■ **SET EXERCISE**: Reproduce the listing below exactly, beginning with its first line and ending with the line that holds "bare soil around"; pictures are not part of the copy.

-- COLLECTED MATERIAL start --

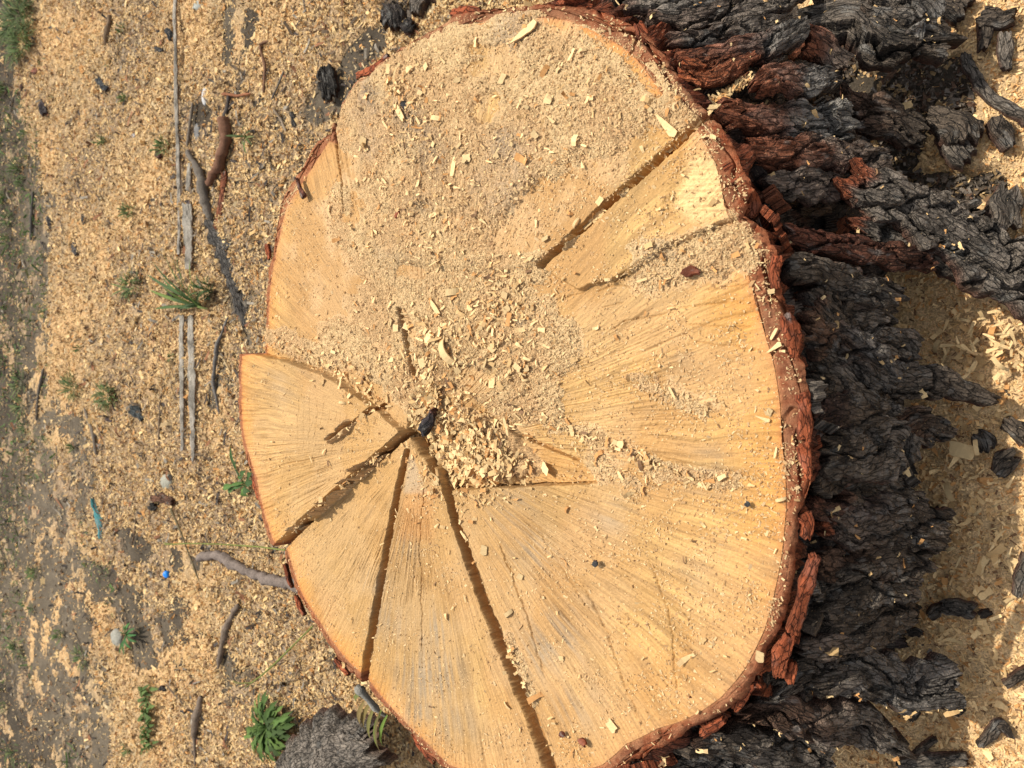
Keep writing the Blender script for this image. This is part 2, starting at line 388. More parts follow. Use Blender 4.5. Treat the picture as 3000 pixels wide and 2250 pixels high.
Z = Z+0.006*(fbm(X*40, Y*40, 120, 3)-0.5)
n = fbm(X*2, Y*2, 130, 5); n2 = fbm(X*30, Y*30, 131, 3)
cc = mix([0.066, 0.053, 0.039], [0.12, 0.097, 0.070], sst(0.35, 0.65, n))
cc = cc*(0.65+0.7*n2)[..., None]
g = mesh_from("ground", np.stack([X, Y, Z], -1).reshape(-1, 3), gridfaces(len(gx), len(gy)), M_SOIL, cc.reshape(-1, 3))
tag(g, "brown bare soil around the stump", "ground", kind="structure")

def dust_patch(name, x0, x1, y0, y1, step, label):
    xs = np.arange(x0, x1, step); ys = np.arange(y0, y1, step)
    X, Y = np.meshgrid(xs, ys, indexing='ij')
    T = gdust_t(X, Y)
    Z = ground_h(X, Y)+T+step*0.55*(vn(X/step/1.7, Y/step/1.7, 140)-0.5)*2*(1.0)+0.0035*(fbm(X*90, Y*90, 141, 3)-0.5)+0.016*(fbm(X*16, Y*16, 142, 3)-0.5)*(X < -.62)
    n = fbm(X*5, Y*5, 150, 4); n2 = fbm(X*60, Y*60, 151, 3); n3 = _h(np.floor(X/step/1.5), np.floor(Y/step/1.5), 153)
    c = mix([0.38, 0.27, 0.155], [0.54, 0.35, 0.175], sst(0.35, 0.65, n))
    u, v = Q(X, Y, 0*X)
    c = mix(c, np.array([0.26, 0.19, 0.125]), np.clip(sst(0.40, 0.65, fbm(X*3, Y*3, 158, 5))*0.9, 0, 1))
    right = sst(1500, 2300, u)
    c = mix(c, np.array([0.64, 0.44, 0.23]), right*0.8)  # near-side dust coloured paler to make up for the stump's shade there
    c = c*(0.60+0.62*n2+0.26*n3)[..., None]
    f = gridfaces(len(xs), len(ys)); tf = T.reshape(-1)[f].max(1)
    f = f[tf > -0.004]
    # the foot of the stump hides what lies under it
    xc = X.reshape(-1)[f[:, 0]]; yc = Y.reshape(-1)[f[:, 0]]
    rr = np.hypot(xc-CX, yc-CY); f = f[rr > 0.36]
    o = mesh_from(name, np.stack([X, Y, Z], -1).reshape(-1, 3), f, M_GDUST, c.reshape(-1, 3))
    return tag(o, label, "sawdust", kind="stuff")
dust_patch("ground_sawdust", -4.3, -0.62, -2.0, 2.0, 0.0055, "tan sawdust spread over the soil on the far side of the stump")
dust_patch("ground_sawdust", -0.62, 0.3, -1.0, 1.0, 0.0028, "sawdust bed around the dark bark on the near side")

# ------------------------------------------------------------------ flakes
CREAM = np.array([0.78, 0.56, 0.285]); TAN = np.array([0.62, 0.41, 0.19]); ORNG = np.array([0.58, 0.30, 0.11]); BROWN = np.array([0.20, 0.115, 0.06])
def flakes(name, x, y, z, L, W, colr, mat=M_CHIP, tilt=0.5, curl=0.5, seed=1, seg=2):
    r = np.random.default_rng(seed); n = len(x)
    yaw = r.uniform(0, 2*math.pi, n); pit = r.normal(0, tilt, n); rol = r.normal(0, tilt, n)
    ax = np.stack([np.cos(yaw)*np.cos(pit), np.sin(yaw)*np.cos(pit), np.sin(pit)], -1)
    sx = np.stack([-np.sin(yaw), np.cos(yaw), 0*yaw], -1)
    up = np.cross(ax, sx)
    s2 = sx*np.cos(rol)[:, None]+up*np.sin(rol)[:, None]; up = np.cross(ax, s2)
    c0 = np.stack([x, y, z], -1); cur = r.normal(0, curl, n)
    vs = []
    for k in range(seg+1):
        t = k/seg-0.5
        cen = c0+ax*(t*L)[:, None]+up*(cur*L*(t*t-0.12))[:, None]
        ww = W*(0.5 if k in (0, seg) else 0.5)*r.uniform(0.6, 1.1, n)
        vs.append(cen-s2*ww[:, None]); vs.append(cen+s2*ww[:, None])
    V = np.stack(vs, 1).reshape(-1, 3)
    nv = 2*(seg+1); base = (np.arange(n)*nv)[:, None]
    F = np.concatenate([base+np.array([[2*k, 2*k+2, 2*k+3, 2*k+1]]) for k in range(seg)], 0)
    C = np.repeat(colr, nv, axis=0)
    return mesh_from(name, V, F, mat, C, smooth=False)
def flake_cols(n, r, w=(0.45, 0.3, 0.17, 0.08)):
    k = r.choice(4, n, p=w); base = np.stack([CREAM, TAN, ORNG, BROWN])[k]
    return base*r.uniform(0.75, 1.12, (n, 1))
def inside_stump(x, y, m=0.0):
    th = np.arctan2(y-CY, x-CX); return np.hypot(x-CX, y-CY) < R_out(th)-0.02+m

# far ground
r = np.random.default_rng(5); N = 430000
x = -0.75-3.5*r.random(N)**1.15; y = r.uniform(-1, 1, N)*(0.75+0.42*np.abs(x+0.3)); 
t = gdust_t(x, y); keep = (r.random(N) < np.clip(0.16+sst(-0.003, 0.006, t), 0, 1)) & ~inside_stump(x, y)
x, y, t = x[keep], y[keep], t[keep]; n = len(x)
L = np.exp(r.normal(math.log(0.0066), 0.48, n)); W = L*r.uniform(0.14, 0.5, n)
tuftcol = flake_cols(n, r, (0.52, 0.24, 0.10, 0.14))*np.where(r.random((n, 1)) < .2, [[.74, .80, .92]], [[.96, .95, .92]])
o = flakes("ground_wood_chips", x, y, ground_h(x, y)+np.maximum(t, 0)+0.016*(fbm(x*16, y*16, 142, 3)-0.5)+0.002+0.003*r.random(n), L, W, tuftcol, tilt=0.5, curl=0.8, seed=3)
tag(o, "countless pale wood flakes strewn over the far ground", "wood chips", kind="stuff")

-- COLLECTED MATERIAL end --

■ **OUTPUT BELOW**:
Keep writing the Blender script for this image. This is part 2, starting at line 388. More parts follow. Use Blender 4.5. Treat the picture as 3000 pixels wide and 2250 pixels high.
Z = Z+0.006*(fbm(X*40, Y*40, 120, 3)-0.5)
n = fbm(X*2, Y*2, 130, 5); n2 = fbm(X*30, Y*30, 131, 3)
cc = mix([0.066, 0.053, 0.039], [0.12, 0.097, 0.070], sst(0.35, 0.65, n))
cc = cc*(0.65+0.7*n2)[..., None]
g = mesh_from("ground", np.stack([X, Y, Z], -1).reshape(-1, 3), gridfaces(len(gx), len(gy)), M_SOIL, cc.reshape(-1, 3))
tag(g, "brown bare soil around the stump", "ground", kind="structure")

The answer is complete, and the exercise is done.